> [TO BE DONE] In the records below, begin at the line containing "Keep writing the" and end at the line containing "fl = to_loc(*far_l); nl = to_loc(*near_l)"; quote every line in that span exactly, including both boundary lines, and no others.

> [SUPPLIED RECORDS]

******

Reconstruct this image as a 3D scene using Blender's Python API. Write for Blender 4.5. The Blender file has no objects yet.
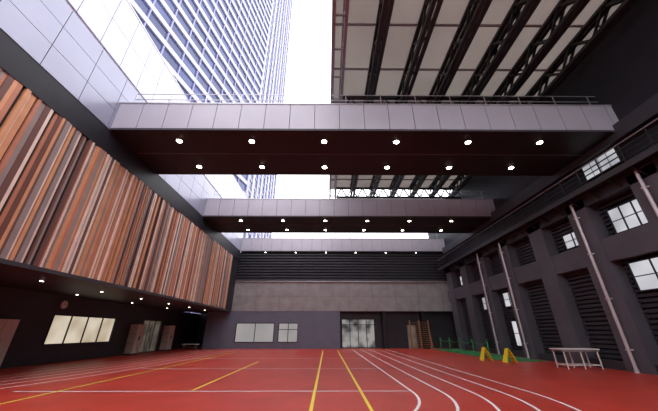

******

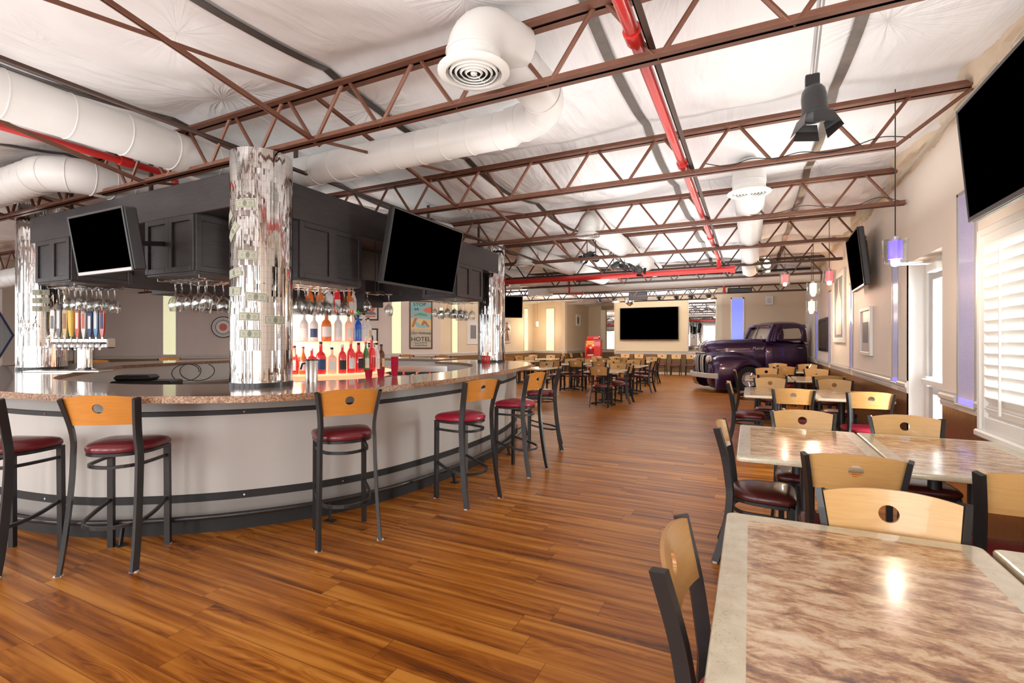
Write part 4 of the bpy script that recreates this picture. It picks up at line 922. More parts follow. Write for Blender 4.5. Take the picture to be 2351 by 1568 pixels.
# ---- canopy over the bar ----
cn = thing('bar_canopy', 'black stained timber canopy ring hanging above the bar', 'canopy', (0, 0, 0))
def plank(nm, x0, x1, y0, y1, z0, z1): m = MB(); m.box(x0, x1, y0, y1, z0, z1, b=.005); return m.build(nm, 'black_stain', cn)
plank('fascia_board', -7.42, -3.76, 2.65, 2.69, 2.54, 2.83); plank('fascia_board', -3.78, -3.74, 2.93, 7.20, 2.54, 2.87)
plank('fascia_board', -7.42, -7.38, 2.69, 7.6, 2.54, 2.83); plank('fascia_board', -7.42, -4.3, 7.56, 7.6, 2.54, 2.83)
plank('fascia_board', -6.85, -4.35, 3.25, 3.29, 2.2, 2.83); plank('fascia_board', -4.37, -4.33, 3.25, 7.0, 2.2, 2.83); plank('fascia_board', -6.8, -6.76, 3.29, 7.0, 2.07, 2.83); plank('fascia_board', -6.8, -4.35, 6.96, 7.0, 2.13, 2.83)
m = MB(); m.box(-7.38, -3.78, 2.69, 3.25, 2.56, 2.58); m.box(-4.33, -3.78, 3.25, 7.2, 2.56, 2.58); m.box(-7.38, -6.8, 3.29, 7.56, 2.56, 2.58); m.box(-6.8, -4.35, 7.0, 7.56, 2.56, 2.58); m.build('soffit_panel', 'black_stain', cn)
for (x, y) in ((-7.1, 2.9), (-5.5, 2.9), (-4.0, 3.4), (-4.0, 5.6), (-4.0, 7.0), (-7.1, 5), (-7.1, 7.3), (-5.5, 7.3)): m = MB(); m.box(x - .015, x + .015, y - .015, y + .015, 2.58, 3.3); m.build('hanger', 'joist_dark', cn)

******

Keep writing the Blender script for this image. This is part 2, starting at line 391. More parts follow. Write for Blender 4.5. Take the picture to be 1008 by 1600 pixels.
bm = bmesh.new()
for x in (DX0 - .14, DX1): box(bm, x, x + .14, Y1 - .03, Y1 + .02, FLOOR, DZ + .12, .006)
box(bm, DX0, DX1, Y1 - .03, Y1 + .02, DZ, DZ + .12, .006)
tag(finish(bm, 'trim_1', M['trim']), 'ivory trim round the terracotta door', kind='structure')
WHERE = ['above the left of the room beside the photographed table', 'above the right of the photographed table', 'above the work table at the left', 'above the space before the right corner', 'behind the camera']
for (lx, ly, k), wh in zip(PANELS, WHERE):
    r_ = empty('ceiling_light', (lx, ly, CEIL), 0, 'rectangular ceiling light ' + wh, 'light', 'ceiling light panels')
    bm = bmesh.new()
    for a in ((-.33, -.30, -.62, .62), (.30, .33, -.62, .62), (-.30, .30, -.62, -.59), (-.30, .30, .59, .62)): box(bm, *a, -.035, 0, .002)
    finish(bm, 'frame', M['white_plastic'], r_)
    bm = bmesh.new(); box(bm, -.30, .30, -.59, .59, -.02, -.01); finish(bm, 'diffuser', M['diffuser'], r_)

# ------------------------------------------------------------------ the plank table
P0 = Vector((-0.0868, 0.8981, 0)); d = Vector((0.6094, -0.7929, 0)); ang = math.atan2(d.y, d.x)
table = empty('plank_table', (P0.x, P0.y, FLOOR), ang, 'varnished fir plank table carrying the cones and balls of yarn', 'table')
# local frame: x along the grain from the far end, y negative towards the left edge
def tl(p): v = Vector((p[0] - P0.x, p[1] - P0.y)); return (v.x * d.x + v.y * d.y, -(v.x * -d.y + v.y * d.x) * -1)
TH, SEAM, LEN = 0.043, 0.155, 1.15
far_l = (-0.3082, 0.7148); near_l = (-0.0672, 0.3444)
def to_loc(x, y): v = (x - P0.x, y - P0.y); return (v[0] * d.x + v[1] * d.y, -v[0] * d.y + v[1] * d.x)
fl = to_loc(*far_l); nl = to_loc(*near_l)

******

> [TASK RESPONSE]
Keep writing the Blender script for this image. This is part 2, starting at line 391. More parts follow. Write for Blender 4.5. Take the picture to be 1008 by 1600 pixels.
bm = bmesh.new()
for x in (DX0 - .14, DX1): box(bm, x, x + .14, Y1 - .03, Y1 + .02, FLOOR, DZ + .12, .006)
box(bm, DX0, DX1, Y1 - .03, Y1 + .02, DZ, DZ + .12, .006)
tag(finish(bm, 'trim_1', M['trim']), 'ivory trim round the terracotta door', kind='structure')
WHERE = ['above the left of the room beside the photographed table', 'above the right of the photographed table', 'above the work table at the left', 'above the space before the right corner', 'behind the camera']
for (lx, ly, k), wh in zip(PANELS, WHERE):
    r_ = empty('ceiling_light', (lx, ly, CEIL), 0, 'rectangular ceiling light ' + wh, 'light', 'ceiling light panels')
    bm = bmesh.new()
    for a in ((-.33, -.30, -.62, .62), (.30, .33, -.62, .62), (-.30, .30, -.62, -.59), (-.30, .30, .59, .62)): box(bm, *a, -.035, 0, .002)
    finish(bm, 'frame', M['white_plastic'], r_)
    bm = bmesh.new(); box(bm, -.30, .30, -.59, .59, -.02, -.01); finish(bm, 'diffuser', M['diffuser'], r_)

# ------------------------------------------------------------------ the plank table
P0 = Vector((-0.0868, 0.8981, 0)); d = Vector((0.6094, -0.7929, 0)); ang = math.atan2(d.y, d.x)
table = empty('plank_table', (P0.x, P0.y, FLOOR), ang, 'varnished fir plank table carrying the cones and balls of yarn', 'table')
# local frame: x along the grain from the far end, y negative towards the left edge
def tl(p): v = Vector((p[0] - P0.x, p[1] - P0.y)); return (v.x * d.x + v.y * d.y, -(v.x * -d.y + v.y * d.x) * -1)
TH, SEAM, LEN = 0.043, 0.155, 1.15
far_l = (-0.3082, 0.7148); near_l = (-0.0672, 0.3444)
def to_loc(x, y): v = (x - P0.x, y - P0.y); return (v[0] * d.x + v[1] * d.y, -v[0] * d.y + v[1] * d.x)
fl = to_loc(*far_l); nl = to_loc(*near_l)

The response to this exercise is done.